Il ne savait pas que le docteur Charcot était mort, ni qu’il y avait la guerre en Espagne et en Chine. Heureux homme ! (C'est-à-dire, qu’il ne le savait pas quand il était au Groenland, mais il l’a tout de même appris avant d’arriver à Paris…)

Guerre en Chine La guerre en Chine

Est-ce que tu navigueras l’hiver prochain ou resteras-tu collé éternellement à des navires qui ne démarrent pas ?

Il faudra parler très sérieusement quand nous serons ensemble. Si nous ne décidons pas, à deux, de tous les détails, nous aurons tous les embêtements imaginables au sujet de notre mariage (Principalement, pour la question religion[4]).

Du reste, je ne me fais pas d’illusion, je les aurai de toutes façons, les embêtements. Mais, toi, comme tu ne seras pas là, tu y couperas peut-être. Au moins, je l’espère.

Je vais te quitter, il est vraiment trop tard.



[1] Cette infirmière s’appelait Mademoiselle Gorge et Julie, ma grand-mère, a gardé d’étroites relations d’amitié avec elle jusqu’à sa mort.

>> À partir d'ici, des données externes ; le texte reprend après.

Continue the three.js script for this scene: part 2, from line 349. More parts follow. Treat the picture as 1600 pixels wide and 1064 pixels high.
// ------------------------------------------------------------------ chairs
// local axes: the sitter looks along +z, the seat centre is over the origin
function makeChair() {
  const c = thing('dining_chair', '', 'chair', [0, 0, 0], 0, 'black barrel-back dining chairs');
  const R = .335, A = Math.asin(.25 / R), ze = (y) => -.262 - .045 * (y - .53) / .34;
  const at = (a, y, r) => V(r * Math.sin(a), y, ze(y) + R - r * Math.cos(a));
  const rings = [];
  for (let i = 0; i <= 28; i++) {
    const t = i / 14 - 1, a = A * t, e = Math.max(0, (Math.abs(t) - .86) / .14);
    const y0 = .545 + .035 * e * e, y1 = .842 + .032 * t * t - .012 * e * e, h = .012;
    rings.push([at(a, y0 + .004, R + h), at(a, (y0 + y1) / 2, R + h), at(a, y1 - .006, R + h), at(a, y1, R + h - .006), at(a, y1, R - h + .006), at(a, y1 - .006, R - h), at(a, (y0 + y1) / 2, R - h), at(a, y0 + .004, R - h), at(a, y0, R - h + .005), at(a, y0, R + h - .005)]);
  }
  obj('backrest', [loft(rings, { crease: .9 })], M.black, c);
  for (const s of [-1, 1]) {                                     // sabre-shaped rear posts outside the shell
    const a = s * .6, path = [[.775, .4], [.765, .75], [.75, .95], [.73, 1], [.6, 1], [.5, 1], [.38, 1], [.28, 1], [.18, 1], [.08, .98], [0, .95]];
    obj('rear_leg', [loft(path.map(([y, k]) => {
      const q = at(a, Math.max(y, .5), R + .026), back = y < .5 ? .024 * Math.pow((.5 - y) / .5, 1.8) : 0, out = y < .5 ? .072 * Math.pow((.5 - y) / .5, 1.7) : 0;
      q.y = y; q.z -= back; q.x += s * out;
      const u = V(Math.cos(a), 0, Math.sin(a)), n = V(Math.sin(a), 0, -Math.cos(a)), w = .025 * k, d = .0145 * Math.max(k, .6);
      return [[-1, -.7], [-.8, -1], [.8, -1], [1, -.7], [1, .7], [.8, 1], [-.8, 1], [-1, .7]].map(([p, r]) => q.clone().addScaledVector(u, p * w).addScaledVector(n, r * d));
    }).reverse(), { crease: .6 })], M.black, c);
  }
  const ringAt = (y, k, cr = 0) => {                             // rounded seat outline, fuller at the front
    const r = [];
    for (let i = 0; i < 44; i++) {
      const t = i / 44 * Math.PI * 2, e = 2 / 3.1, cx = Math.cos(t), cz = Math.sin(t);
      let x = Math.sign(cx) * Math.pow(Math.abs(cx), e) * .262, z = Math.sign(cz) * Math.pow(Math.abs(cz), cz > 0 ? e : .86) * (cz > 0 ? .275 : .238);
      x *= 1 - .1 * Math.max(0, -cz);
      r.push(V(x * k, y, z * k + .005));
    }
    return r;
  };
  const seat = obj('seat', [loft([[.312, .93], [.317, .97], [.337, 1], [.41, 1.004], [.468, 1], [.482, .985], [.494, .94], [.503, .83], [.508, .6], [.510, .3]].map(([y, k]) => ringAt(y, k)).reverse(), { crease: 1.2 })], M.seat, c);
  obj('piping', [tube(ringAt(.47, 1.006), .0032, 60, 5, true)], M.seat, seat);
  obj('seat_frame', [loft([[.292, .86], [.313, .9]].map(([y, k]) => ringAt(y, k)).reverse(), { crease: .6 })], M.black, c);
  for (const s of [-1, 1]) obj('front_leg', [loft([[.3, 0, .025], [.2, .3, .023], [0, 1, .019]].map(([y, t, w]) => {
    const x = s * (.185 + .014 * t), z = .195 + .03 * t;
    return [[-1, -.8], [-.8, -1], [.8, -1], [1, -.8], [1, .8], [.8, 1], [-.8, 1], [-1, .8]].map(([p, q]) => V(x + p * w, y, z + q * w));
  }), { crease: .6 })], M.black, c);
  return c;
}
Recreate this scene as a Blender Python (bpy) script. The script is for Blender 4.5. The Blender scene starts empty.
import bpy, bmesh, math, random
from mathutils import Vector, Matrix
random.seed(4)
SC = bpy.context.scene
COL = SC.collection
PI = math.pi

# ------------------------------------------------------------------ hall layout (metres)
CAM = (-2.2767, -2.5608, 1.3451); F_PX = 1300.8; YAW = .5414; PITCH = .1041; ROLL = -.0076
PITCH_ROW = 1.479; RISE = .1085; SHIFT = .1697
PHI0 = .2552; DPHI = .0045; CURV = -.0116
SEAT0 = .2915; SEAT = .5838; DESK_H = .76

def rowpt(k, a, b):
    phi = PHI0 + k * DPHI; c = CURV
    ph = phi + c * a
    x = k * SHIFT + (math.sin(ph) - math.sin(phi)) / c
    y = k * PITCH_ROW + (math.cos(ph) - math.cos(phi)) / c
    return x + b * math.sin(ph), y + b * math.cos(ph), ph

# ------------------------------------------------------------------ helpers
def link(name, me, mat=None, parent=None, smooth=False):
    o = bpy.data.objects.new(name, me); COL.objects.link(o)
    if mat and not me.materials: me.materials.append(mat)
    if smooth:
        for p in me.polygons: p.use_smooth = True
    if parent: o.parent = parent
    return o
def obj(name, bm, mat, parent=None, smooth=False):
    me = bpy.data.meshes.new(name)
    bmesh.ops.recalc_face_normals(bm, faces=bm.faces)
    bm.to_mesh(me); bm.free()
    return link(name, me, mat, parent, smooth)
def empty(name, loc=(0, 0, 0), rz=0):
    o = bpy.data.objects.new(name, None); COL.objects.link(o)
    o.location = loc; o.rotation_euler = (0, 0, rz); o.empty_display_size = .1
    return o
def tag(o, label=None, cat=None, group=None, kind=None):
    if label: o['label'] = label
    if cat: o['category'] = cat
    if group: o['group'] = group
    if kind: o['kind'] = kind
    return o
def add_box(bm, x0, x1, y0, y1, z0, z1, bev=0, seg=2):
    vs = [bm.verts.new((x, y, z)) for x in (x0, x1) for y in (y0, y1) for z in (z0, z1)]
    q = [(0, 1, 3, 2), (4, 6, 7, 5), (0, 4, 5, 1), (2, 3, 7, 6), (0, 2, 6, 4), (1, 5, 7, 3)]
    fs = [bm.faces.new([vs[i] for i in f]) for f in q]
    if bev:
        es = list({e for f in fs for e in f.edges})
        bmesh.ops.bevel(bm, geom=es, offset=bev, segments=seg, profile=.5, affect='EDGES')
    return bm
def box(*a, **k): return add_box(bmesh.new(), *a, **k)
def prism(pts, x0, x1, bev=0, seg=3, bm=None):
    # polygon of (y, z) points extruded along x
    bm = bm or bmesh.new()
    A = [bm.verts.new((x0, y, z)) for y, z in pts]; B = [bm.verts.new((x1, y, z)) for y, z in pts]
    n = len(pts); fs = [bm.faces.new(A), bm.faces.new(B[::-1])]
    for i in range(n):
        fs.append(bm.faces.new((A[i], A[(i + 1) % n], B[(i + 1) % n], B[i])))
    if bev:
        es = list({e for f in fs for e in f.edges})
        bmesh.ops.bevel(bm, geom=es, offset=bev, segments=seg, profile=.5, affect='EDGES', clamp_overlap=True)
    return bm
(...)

[2] Nelly Zaky, l’amie égyptienne de Denise. Son fils se nomme Magdi Awadalla.

[3] Denise a rencontré à plusieurs reprises Paul-Emile Victor en 1936.

[4] Rappelons que Denise est d’une famille catholique tandis que celle de Philippe est protestante (et descend même d’un pasteur !). Les mariages étaient soumis à des exigences émises par chacune des deux religions.